The Quarterly: Do you see any risks in this agile model?

Peter Jacobs: I see two main risks. First, agility in our case has been extremely focused on getting software to production and on making sure that people respond to the new version of what they get. If you are not careful, all innovations end up being incremental. You therefore have to organize yourself for a more disruptive type of innovation—and you can’t always expect it to come out of an individual team.

Second, our agile way of working gives product owners a lot of autonomy to collect feedback from end users and improve the product with each new release. There is a risk that people will go in different directions if you don’t align squads, say, every quarter or six months. You have to organize in such a way that teams are aligned and mindful of the company’s strategic priorities.

The Quarterly: What advice would you give leaders of other companies contemplating a similar approach?

Bart Schlatmann: Any organization can become agile, but agility is not a purpose in itself; it’s the means to a broader purpose. The first question you have to ask yourself is, “Why agile? What’s the broader purpose?” Make sure there is a clear and compelling reason that everyone recognizes, because you have to go all in—backed up by the entire leadership team—to make such a transformation a success.
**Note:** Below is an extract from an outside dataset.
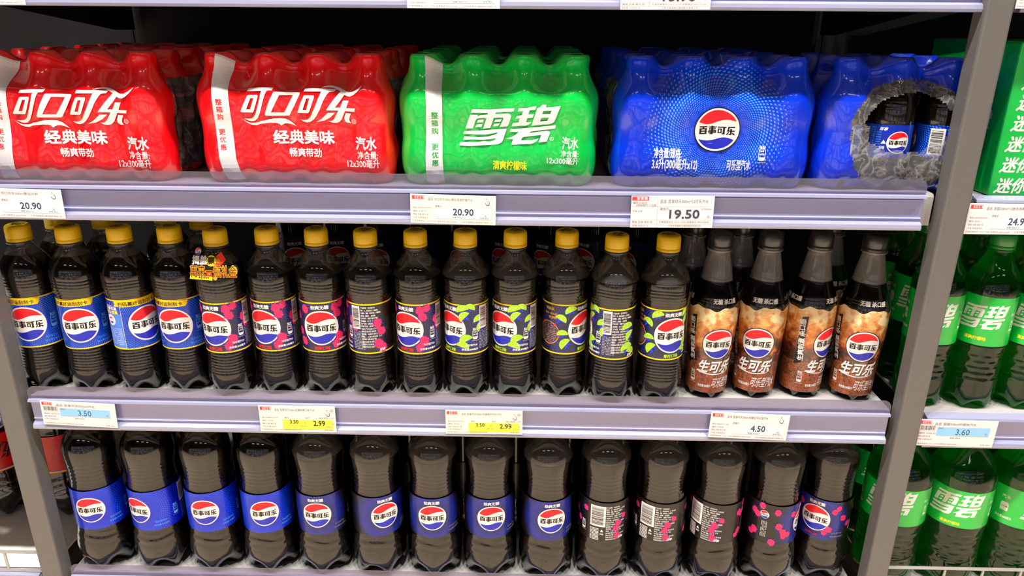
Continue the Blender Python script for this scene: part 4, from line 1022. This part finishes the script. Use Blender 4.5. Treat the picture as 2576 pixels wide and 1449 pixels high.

The second question is, “What are you willing to give up?” It requires sacrifices and a willingness to give up fundamental parts of your current way of working—starting with the leaders. We gave up traditional hierarchy, formal meetings, overengineering, detailed planning, and excessive “input steering” in exchange for empowered teams, informal networks, and “output steering.” You need to look beyond your own industry and allow yourself to make mistakes and learn. The prize will be an organization ready to face any challenge.